University of Florida

About Us

The Florida Sea Grant College Program supports research and education activities that help Florida’s shoreline communities, industries and citizens wisely use the state’s coastal and marine resources.

If you or your organization needs Sea Grant assistance, you will most likely find help through the state network of marine extension agents and specialists that form the Sea Grant Extension Program, a component of the Florida Cooperative Extension Service.

What product or service does Sea Grant Extension provide?

The Sea Grant Extension Program provides factual, science-based data and technical assistance from academic research conducted by a partnership of Florida’s universities, marine labs, and NOAA, the National Oceanic and Atmospheric Administration.

Who do I contact?

Many coastal communities have a member of the Sea Grant extension service based in their IFAS county Extension office. Other communities can draw upon the Sea Grant network of expertise and service through the program’s statewide headquarters at the University of Florida ( http://www.flseagrant.org).

What areas or issues can Sea Grant research and extension address?

These examples illustrate how Sea Grant provides science and technical expertise to serve Florida’s coasts:

1. Economic valuation of coastal projects and resources: giving communities access to information that strengthens policy making and prospects for future funding.

  • Sea Grant has recently conducted a six-county socio-economic analysis of artificial reefs to determine if the reefs provide a net economic benefit to the local economy, are being implemented at a “reasonable” cost, and if the benefits exceed those costs.
  • A survey of the economic costs of red tide events in Florida now provides cities and counties responsible for public beach management with a useful baseline for estimating red tide-related budget needs.
  • An economic assessment of the state’s hard clam aquaculture industry quantified the sizeable contribution the industry makes to Florida and to the local economies where the production and marketing activities occur, encouraging enhancements to coastal water quality and stimulating efforts to increase production efficiency.
  • The economic impact study of a youth fishing tournament in Charlotte County demonstrated that the tournament had a positive impact in the county, which encouraged sustained sponsor support and additional grant funding. 

2. Comprehensive planning assistance for waterway and waterfront management: sustainable tools to balance navigation projects and other human uses of marine resources with environmental resource protection.

  • Novel survey methods map recreational boating populations and their activities at the county level, so communities can prioritize navigation channel maintenance, and plan for boater access, manatee management, and safe navigation.
  • Extension faculty have developed a decision-making framework to facilitate growth management beyond the water’s edge, providing methods to evaluate current infrastructure, the potential for expansion, site suitability for anchorages, managed moorings, marinas and ramps; and manatee protection.
  • Expert legal review of existing federal, state and local regulations helps ensure compliance of comprehensive plans, and evaluation of preferred regulatory approaches and taxation strategies. 

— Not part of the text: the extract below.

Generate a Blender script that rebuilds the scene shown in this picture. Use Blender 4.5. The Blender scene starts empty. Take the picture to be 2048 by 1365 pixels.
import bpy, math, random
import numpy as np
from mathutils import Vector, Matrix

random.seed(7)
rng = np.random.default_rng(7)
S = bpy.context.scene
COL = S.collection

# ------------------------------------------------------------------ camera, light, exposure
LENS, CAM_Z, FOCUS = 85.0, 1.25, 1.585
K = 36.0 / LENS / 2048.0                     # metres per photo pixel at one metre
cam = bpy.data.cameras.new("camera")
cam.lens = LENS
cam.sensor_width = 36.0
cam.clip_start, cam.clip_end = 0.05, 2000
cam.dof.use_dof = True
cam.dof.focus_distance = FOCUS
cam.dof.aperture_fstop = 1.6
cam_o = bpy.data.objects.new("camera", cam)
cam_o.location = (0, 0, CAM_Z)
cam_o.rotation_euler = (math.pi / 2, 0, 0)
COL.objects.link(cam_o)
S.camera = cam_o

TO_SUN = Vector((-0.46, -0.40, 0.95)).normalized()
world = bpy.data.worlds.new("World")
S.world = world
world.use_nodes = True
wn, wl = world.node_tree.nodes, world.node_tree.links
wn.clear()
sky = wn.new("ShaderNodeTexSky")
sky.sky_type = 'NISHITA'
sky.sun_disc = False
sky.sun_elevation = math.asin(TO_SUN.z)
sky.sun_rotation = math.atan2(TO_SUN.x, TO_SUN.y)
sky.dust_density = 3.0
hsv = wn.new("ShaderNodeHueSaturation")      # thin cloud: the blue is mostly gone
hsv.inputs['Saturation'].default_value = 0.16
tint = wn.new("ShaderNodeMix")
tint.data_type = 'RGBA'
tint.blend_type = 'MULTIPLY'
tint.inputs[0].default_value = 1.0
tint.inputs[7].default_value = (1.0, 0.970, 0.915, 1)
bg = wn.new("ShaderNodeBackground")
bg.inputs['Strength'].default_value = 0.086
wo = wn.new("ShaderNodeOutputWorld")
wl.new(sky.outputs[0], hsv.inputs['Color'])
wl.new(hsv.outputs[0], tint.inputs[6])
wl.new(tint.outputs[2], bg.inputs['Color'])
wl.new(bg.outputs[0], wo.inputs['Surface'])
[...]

3. Advanced technical training for marine resource managers

  • Fisheries -- Workshops provide rangers, resource managers and marine educators with improved knowledge and understanding of marine fisheries management, rule process, agencies involved, responsibilities and management tools. 
  • GIS Training for Marine Spatial Planning -- Workshops provide municipal staff and agency professionals with practical, hands-on instruction in the use of a geographic information system (GIS) to guide growth and development processes.

  • Artificial Reefs -- Many of Sea Grant’s coastal county-based extension faculty assist local artificial reef programs by providing technical information that can improve the productivity and management of these reefs.

4. Providing K-12 schools and teachers with curriculum, training and hands-on exposure

  • Camps and workshops provide educators with curriculum, classroom activities and field experiences in marine habitats.

5. Educational products for the boating public

  • With information collected from extensive mail surveys, as well as expert content developed from knowledgeable faculty, Sea Grant develops boating, angling and waterways guides geared to specialized issues and needs of local boating communities.

6. Facilitating Clean Marina designation for municipal marinas

  • Technical assistance and courtesy site evaluations are offered to marina facilities to assist with implementation of best management practices towards achieving a Clean Marina designation.

7. Advising citizen-based volunteer efforts:

  • Clearing Waters of Marine Debris – Technicalassistance and training provide stewardship opportunities for citizens to reduce entanglement of marine organisms and  navigation hazards through monofilament recovery and recycling programs,  shoreline and artificial reef cleanups and derelict trap removal events.
  • Monitoring and Restoration of Natural Resources – Experiential training opportunities provide citizens with opportunities to participate in the research and/or management of fish stocks, bay scallops, oysters, mangroves, water, and other coastal natural resources.

8. Educating citizens and staff about the natural environment

  • Training opportunities through the Florida Master Naturalist Program provide participants with both classroom activities and field experiences with hands-on exposure to marine habitats. Training can be tailored to provide CEUs.

9. Neutral facilitation for resolution of resource-based issues

  • Extension faculty can facilitate group processes and meetings to improve communication, streamline planning, reduce user conflicts, build consensus and further devolop strategies and action plans to address natural resource conflict.